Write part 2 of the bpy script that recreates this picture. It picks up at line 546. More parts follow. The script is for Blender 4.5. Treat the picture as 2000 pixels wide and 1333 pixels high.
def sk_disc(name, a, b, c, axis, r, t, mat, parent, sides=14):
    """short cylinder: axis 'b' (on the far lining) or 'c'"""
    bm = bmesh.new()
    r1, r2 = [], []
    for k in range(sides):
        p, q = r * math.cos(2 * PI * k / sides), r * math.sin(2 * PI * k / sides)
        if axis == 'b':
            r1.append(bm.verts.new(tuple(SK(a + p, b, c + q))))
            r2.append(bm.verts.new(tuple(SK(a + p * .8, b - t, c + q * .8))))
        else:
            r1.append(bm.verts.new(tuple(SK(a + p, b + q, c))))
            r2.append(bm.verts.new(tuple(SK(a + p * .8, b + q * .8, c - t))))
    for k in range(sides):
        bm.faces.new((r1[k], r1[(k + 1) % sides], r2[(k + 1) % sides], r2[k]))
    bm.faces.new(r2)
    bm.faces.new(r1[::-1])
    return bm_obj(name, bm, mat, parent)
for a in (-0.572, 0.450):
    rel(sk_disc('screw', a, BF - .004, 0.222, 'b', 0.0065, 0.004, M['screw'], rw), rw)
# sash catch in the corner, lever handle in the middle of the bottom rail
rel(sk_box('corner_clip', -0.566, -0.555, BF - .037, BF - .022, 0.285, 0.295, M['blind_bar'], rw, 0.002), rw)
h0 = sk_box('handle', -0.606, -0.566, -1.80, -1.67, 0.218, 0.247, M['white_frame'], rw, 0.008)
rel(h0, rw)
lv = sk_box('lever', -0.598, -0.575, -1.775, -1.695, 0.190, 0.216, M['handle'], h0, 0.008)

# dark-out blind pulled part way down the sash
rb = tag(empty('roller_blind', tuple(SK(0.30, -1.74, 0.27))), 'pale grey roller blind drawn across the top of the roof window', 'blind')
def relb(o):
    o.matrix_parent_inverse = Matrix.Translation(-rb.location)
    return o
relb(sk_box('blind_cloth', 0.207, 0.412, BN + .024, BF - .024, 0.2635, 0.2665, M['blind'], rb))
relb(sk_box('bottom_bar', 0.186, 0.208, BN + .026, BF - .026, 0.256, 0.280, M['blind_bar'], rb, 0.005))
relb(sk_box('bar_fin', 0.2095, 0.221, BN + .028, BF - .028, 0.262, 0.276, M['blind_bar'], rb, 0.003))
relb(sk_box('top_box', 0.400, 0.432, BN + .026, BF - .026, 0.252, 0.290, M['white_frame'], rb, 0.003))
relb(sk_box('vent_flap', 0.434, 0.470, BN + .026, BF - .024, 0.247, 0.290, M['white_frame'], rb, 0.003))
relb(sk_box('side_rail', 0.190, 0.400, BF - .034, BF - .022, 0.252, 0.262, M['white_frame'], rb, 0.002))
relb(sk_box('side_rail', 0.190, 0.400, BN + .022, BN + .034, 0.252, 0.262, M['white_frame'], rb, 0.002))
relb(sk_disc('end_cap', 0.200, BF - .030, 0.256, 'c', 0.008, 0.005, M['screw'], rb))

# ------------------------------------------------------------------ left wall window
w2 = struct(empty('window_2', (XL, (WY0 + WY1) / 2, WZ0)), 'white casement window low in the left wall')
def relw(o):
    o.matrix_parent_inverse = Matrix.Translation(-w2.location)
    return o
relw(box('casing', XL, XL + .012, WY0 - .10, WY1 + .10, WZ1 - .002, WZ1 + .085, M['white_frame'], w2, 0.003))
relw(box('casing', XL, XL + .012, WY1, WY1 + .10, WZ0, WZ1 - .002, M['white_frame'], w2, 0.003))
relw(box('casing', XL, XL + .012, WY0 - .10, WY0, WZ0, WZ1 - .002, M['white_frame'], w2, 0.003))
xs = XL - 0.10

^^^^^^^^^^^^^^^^

**Aim of the task**
All of the material must be reproduced exactly.

**Answer to this task**
Write part 2 of the bpy script that recreates this picture. It picks up at line 546. More parts follow. The script is for Blender 4.5. Treat the picture as 2000 pixels wide and 1333 pixels high.
def sk_disc(name, a, b, c, axis, r, t, mat, parent, sides=14):
    """short cylinder: axis 'b' (on the far lining) or 'c'"""
    bm = bmesh.new()
    r1, r2 = [], []
    for k in range(sides):
        p, q = r * math.cos(2 * PI * k / sides), r * math.sin(2 * PI * k / sides)
        if axis == 'b':
            r1.append(bm.verts.new(tuple(SK(a + p, b, c + q))))
            r2.append(bm.verts.new(tuple(SK(a + p * .8, b - t, c + q * .8))))
        else:
            r1.append(bm.verts.new(tuple(SK(a + p, b + q, c))))
            r2.append(bm.verts.new(tuple(SK(a + p * .8, b + q * .8, c - t))))
    for k in range(sides):
        bm.faces.new((r1[k], r1[(k + 1) % sides], r2[(k + 1) % sides], r2[k]))
    bm.faces.new(r2)
    bm.faces.new(r1[::-1])
    return bm_obj(name, bm, mat, parent)
for a in (-0.572, 0.450):
    rel(sk_disc('screw', a, BF - .004, 0.222, 'b', 0.0065, 0.004, M['screw'], rw), rw)
# sash catch in the corner, lever handle in the middle of the bottom rail
rel(sk_box('corner_clip', -0.566, -0.555, BF - .037, BF - .022, 0.285, 0.295, M['blind_bar'], rw, 0.002), rw)
h0 = sk_box('handle', -0.606, -0.566, -1.80, -1.67, 0.218, 0.247, M['white_frame'], rw, 0.008)
rel(h0, rw)
lv = sk_box('lever', -0.598, -0.575, -1.775, -1.695, 0.190, 0.216, M['handle'], h0, 0.008)

# dark-out blind pulled part way down the sash
rb = tag(empty('roller_blind', tuple(SK(0.30, -1.74, 0.27))), 'pale grey roller blind drawn across the top of the roof window', 'blind')
def relb(o):
    o.matrix_parent_inverse = Matrix.Translation(-rb.location)
    return o
relb(sk_box('blind_cloth', 0.207, 0.412, BN + .024, BF - .024, 0.2635, 0.2665, M['blind'], rb))
relb(sk_box('bottom_bar', 0.186, 0.208, BN + .026, BF - .026, 0.256, 0.280, M['blind_bar'], rb, 0.005))
relb(sk_box('bar_fin', 0.2095, 0.221, BN + .028, BF - .028, 0.262, 0.276, M['blind_bar'], rb, 0.003))
relb(sk_box('top_box', 0.400, 0.432, BN + .026, BF - .026, 0.252, 0.290, M['white_frame'], rb, 0.003))
relb(sk_box('vent_flap', 0.434, 0.470, BN + .026, BF - .024, 0.247, 0.290, M['white_frame'], rb, 0.003))
relb(sk_box('side_rail', 0.190, 0.400, BF - .034, BF - .022, 0.252, 0.262, M['white_frame'], rb, 0.002))
relb(sk_box('side_rail', 0.190, 0.400, BN + .022, BN + .034, 0.252, 0.262, M['white_frame'], rb, 0.002))
relb(sk_disc('end_cap', 0.200, BF - .030, 0.256, 'c', 0.008, 0.005, M['screw'], rb))

# ------------------------------------------------------------------ left wall window
w2 = struct(empty('window_2', (XL, (WY0 + WY1) / 2, WZ0)), 'white casement window low in the left wall')
def relw(o):
    o.matrix_parent_inverse = Matrix.Translation(-w2.location)
    return o
relw(box('casing', XL, XL + .012, WY0 - .10, WY1 + .10, WZ1 - .002, WZ1 + .085, M['white_frame'], w2, 0.003))
relw(box('casing', XL, XL + .012, WY1, WY1 + .10, WZ0, WZ1 - .002, M['white_frame'], w2, 0.003))
relw(box('casing', XL, XL + .012, WY0 - .10, WY0, WZ0, WZ1 - .002, M['white_frame'], w2, 0.003))
xs = XL - 0.10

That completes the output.